## Start ENTRIES SHOWN

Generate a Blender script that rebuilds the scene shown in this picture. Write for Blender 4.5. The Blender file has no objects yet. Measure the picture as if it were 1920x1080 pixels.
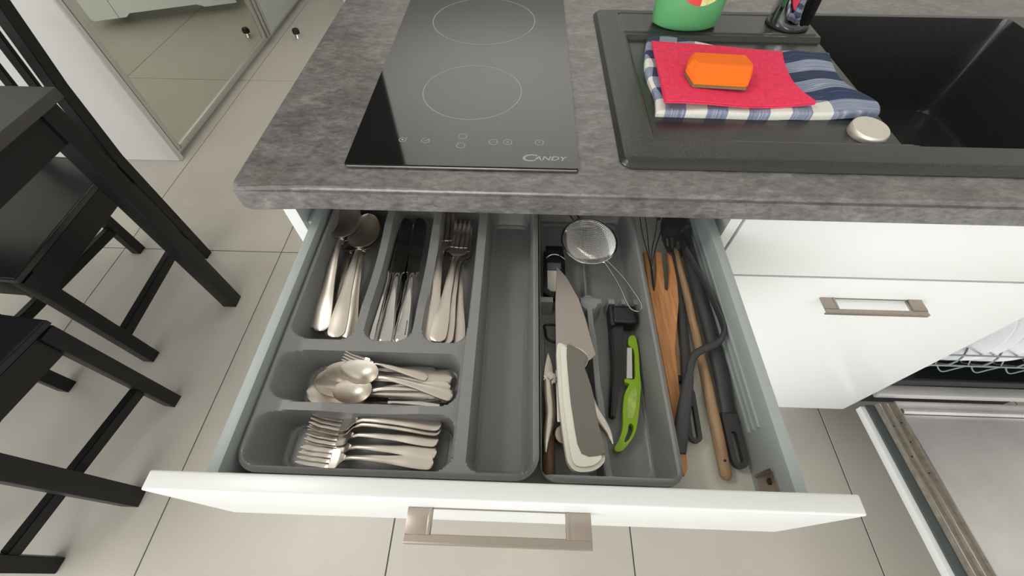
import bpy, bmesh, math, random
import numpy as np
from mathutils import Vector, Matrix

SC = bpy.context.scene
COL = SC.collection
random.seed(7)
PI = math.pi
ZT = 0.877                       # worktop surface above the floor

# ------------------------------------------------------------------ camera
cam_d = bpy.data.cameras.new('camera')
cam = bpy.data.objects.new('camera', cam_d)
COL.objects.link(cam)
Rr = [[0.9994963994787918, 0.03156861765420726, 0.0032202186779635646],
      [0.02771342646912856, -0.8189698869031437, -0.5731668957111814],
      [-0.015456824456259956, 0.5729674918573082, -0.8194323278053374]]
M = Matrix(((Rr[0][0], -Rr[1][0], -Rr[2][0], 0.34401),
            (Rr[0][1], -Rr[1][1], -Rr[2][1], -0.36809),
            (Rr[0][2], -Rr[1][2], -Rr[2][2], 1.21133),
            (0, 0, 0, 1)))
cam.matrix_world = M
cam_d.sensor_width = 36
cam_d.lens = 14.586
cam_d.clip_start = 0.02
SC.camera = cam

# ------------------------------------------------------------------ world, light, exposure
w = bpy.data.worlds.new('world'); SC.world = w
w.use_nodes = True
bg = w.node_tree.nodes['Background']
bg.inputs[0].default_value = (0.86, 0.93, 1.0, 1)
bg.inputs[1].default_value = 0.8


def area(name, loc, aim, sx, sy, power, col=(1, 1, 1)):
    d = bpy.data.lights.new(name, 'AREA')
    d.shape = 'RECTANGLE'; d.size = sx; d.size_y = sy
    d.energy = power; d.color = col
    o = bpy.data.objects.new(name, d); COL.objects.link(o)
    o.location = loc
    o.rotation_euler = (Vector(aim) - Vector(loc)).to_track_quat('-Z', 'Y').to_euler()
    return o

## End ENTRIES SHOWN
## Start ENTRIES SHOWN

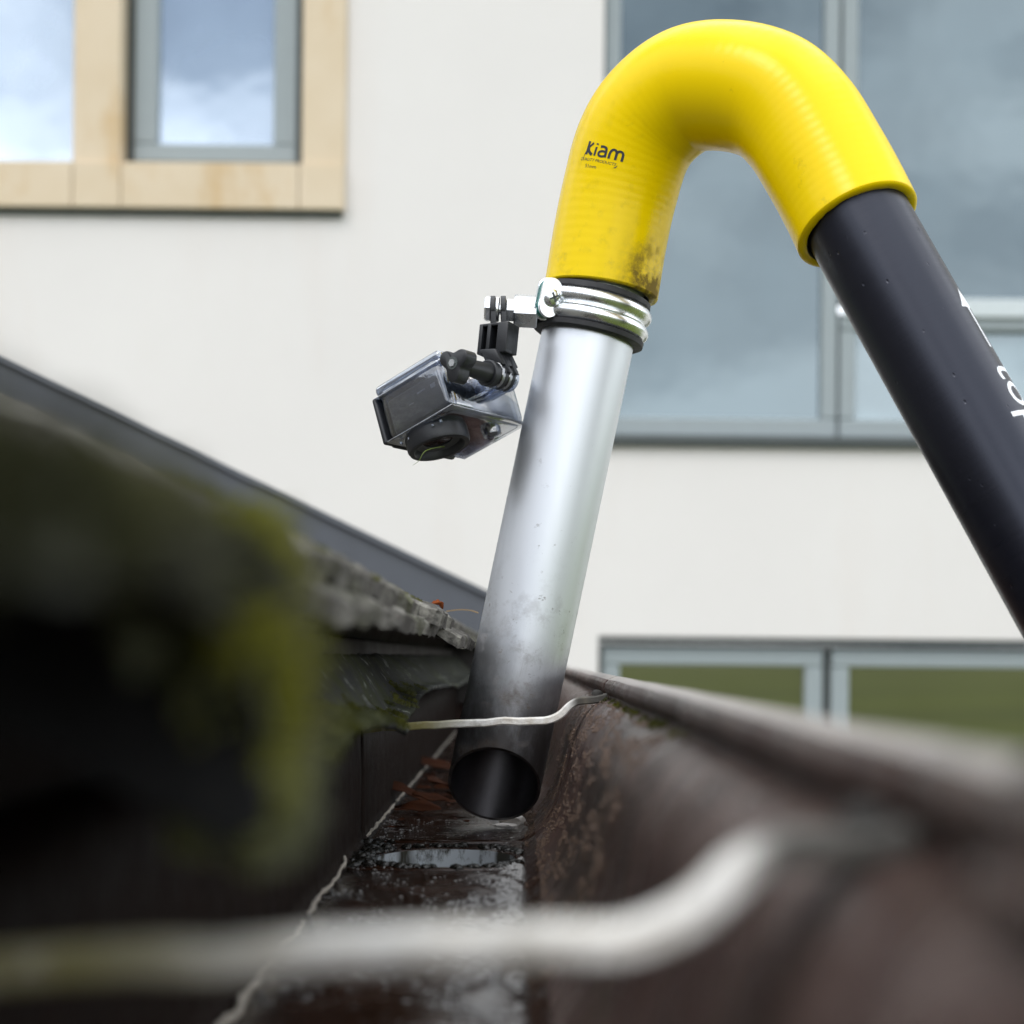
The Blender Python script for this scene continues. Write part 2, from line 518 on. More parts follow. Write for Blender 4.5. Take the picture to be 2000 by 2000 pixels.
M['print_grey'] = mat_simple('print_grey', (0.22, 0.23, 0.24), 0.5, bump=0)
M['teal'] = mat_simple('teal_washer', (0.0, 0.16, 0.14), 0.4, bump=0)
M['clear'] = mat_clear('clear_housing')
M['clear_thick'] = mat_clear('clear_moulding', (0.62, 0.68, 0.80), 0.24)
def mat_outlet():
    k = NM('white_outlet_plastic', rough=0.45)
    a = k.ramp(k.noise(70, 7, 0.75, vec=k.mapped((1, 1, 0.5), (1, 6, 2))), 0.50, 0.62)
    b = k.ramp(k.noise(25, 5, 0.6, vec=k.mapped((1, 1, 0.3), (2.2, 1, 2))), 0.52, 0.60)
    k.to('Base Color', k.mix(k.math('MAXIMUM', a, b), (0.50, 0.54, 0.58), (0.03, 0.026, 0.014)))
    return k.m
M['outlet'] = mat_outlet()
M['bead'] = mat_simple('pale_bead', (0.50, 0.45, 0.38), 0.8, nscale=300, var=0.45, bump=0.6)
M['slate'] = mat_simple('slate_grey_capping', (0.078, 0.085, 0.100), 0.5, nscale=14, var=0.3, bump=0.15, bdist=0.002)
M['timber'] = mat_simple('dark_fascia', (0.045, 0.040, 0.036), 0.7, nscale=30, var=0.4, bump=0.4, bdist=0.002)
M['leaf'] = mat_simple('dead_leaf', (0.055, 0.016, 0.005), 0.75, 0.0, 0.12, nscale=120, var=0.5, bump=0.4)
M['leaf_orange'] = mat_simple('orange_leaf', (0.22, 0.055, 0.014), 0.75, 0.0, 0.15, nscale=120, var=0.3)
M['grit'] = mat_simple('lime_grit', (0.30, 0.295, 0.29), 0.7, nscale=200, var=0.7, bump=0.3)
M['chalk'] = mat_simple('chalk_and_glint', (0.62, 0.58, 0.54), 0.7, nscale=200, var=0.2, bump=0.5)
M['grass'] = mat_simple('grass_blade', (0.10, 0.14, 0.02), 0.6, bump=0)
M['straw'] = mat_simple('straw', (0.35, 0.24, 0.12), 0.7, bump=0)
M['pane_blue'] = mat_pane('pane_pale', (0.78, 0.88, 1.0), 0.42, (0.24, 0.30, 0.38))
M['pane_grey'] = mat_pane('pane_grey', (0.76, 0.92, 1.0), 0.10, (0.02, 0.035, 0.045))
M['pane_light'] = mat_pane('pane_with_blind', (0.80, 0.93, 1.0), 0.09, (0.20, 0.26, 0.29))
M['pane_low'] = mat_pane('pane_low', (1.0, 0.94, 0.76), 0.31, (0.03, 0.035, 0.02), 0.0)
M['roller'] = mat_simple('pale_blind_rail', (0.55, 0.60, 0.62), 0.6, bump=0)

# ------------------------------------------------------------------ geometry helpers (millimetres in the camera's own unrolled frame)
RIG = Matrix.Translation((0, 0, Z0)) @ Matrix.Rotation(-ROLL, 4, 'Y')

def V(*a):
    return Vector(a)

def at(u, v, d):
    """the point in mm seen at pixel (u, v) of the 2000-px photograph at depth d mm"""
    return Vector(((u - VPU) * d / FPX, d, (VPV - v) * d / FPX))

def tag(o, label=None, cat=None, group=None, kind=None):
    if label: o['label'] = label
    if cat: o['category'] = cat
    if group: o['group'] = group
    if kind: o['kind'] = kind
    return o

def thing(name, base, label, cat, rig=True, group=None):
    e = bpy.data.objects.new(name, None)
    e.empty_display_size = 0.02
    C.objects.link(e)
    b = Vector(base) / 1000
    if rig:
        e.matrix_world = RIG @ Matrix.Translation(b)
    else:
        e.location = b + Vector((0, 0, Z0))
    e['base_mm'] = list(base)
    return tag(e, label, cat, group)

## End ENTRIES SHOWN

*EXERCISE AIM*
Nothing but the lines from the one containing "Generate a Blender" through the one containing "above the floor" should appear in your copy, exactly as written and without pictures.

*FINISHED TASK*
Generate a Blender script that rebuilds the scene shown in this picture. Write for Blender 4.5. The Blender file has no objects yet. Measure the picture as if it were 1920x1080 pixels.
import bpy, bmesh, math, random
import numpy as np
from mathutils import Vector, Matrix

SC = bpy.context.scene
COL = SC.collection
random.seed(7)
PI = math.pi
ZT = 0.877                       # worktop surface above the floor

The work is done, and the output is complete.